We loosely follow the Angular commit guidelines of <type>: <subject> where type must be one of:

  • feat: A new feature
  • fix: A bug fix
  • docs: Documentation only changes
  • style: Changes that do not affect the meaning of the code (white-space, formatting, missing semi-colons, etc)
  • refactor: A code change that neither fixes a bug or adds a feature
  • perf: A code change that improves performance
  • test: Adding missing tests, test maintenance, and adding test features
  • chore: Changes to the build process or auxiliary tools and libraries such as documentation generation

If associated with a Jira ticket, synchronization with Jira and GitHub is possible by appending the suffix of the Jiraticket to the branch name (MOZ-1234 in the example below). Name the branch using this nomenclature with the optional <type> followed by a forward slash, followed by the Jira ticket and then a dash-separated description of the task. Ex. feat/MOZ-1234-add-sentry-sdk or MOZ-1234-add-sentry-sdk Note, the Jira ticket project and number can be added anywhere in the branch name, but adding to the beginning is ideal. You can also include the Jira issue at the end of commit messages to keep the task up to date. See Jira Docs for referencing issues here

Subject

The subject contains succinct description of the change:

  • use the imperative, present tense: "change" not "changed" nor "changes"
  • don't capitalize first letter
  • no dot (.) at the end

Body

In order to maintain a reference to the context of the commit, add Closes #<issue_number> if it closes a related issue or Issue #<issue_number> if it's a partial fix.

You can also write a detailed description of the commit: Just as in the subject, use the imperative, present tense: "change" not "changed" nor "changes" It should include the motivation for the change and contrast this with previous behavior.

Footer

The footer should contain any information about Breaking Changes and is also the place to reference GitHub issues that this commit Closes.

Example

A properly formatted commit message should look like:

feat: give the developers a delicious cookie

Properly formatted commit messages provide understandable history and
documentation. This patch will provide a delicious cookie when all tests have
passed and the commit message is properly formatted.

BREAKING CHANGE: This patch requires developer to lower expectations about
    what "delicious" and "cookie" may mean.
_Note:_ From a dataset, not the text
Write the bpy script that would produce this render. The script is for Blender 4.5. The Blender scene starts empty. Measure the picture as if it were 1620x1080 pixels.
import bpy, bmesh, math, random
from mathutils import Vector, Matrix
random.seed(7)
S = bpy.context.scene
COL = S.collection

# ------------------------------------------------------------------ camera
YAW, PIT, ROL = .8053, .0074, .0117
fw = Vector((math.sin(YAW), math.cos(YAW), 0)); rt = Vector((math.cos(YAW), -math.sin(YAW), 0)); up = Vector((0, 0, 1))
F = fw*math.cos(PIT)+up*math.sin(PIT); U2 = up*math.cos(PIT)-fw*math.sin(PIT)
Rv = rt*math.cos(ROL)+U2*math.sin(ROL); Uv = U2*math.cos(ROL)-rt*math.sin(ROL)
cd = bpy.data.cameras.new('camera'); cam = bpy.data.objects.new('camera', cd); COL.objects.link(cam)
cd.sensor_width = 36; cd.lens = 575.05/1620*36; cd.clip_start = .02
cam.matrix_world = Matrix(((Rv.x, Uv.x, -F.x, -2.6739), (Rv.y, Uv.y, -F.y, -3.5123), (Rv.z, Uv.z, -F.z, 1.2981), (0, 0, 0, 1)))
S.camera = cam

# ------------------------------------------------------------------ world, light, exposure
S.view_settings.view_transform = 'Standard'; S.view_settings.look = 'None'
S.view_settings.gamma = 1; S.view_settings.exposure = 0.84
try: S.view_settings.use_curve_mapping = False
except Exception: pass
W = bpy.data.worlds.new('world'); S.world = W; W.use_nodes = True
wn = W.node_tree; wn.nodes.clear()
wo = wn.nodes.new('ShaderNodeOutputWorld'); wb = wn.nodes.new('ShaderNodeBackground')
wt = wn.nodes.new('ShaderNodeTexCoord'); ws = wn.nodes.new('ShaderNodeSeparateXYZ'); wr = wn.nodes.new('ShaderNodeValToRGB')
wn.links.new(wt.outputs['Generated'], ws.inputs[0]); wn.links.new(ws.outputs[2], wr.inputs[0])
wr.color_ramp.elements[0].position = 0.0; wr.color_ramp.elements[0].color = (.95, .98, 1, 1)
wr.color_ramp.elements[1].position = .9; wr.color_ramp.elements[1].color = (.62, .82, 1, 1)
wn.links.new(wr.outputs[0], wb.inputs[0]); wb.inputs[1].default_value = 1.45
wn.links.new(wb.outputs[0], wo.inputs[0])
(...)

Some sadness may result.

Closes #314, Closes #975

Testing Guidelines & Best Practices

All test contributions should conform to the documented Test Strategy and have the following qualities (also known as the F.I.R.S.T. principles):

Fast

  • Test suites should be optimized to execute quickly, which encourages use by contributors and is essential for rapid pipelines.
  • If tests are taking too long, consider breaking them up into multiple smaller tests and executing them with a parallel test runner.
  • For reference, unit tests should take milliseconds to run.

Isolated

  • Tests should be independently executable or standalone, not relying on an execution order with other tests.
  • Tests should clean up after themselves
    • Tests may perform actions that have persistent effects, like setting a program state. If not cleaned up properly, this can impact the execution of subsequent tests causing intermittent failures.
    • Helper methods or fixtures are a preferable architectural design when compared to setup and teardown methods. As test suites scale, setup and teardown methods become a common source of state issues and bloat. Tests will grow to have increasingly specific requirements that don't have common relevancy or compatibility.
  • Tests should not rely on resources from sites whose content Mozilla doesn't control or where Mozilla has no SLA. This is a security concern as well as a source of intermittent failures.
  • Tests should avoid file system or database dependencies, their changes or outages can be a source of intermittent failures.

Repeatable

  • Tests should have consistent results when no code changes are made between test runs.
  • Tests should not contain time bombs. Meaning they should not be susceptible to failure given execution during a given datetime or due to time comparisons.
  • Tests should avoid using magical time delays when waiting for operations to finish executing.
  • Tests should not assume an execution order for asynchronous methods, this may lead to intermittent failures.
  • Tests should not depend on objects through weak references, which may be garbage collected during test execution causing intermittent failures.
  • Tests should avoid using logical operations, such as if, while, for, and switch.
    • Decision points are a nexus for introducing bugs. Bugs found in test code erodes trust and diminishes value.
    • Consider splitting up a test or using a data driven test framework before using logical operations.
  • Test CI/CD jobs should avoid pulling the latest language or tooling dependencies. New dependency versions can cause unintuitive failures.

Self-Deterministic

  • No human intervention should be required to conclude if a test has passed or failed.

Timely

  • Production code should be crafted to be testable, so that writing and maintaining tests doesn't take an unreasonable amount of time.
  • Test code should be written with the same quality standard as production code and subject to the same linters and formatters.
  • Consider using a test-first approach when developing production code.